Yesterday I attended TEDx Brussels.
TED stands for Technology, Entertainment en Design - The x stands for "independently organized"
It's a series of conferences for "free spirits" to spread ideas worth spreading and to inspire you with insights that are not necessarily inside your normal area of expertise.
The theme in Brussels was "Burn the Box" meaning it's not enough the think outside the box, you have to be willing to burn it if necessary.

Hmm ...
Mixed feelings about the conference.
Yes, there were some really good talks like "open everything" by Michel Bauwens about the need for open information, open standards and product hacking , the great talk about information visualisation by David McCandless and the super wacko talk of R.U. Sirius.
And yes, most of the speakers are undoubtedly experts in their field (although some of them clearly wondered why on earth they were invited to speak)
But there's something eery about a group of smart and established people shouting "Burn the box" or "we're so cool because we dare to think different" and most of them were soooooooo full of themselves.

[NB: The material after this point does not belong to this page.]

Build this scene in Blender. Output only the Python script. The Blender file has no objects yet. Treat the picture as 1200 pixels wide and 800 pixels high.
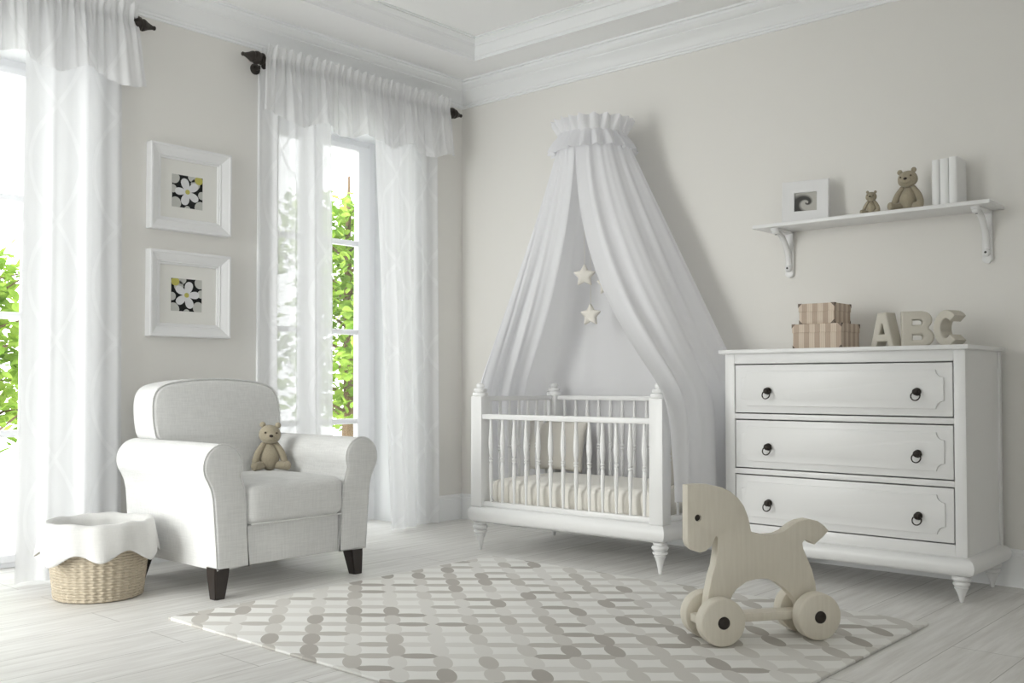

example: During a coffee break I asked a theoretical physicist what he was working on and he replied "you wouldn't understand" ....
owkeeey bye!

If you have a good idea, just talk about it and leave out the attitude.
Attitudes like Nicholas Negroponte who talked (of course) about his OLPC project : no doubt he's a man with a vision and he achieved some amazing things but his talk was full of bloat and cheap shots at Microsoft. Don't devalue your competitor (or even your enemy), the only thing you achieve is devaluating your own message.

Attitudes like Conrad Wolfram who talked about how ridiculous it is that students still have to do math calculations on paper when there's something like a PC (with Wolfram Alpha) these days.
I completely disagreed with him. It's like saying to an artist he's stupid for still trying to achieve a impressionist style with oil-paint and a brush when we have photoshop filters for that now ...
Of course you should use a PC for mundane calculations but I am very glad I had to do so many math on paper without a computer in high school: it really showed me the beauty of math, how one can approach a problem from so many different angles and how one can translate a chaos like concept into comprehensible structured steps.
Wolfram Alpha is pretty cool, but it's little more then a multi-trick pony that you have to give the correct and narrow input to get the results you want.

Or attitudes like the way TEDx Brussels had set up their communication (you can't just register, you have to be invited) or the pumped up writing in their tweets like this one (yes, Djamal Laroussi can play the guitar, and yes there was some cheering - but going wild? It was more like Antony Bosschem said: it's like a dad who wants to act cool for his son)

To repeat myself: if you have something worthwhile to say: just say it to whoever wants to listen and leave out the bloat.
I find I get more insight and brain tickles spending some time following the various links and comments that float by on twitter then a full day at TEDx.
That's why i like the barcamp concept so much: it's like TED, without the attitude. Presentations there a more "burning the box" then the ones i heard yesterday.
So if you really want to get your mind be blown away, get your ass to Gent on december 19 for the next barcamp - you won't be disappointed.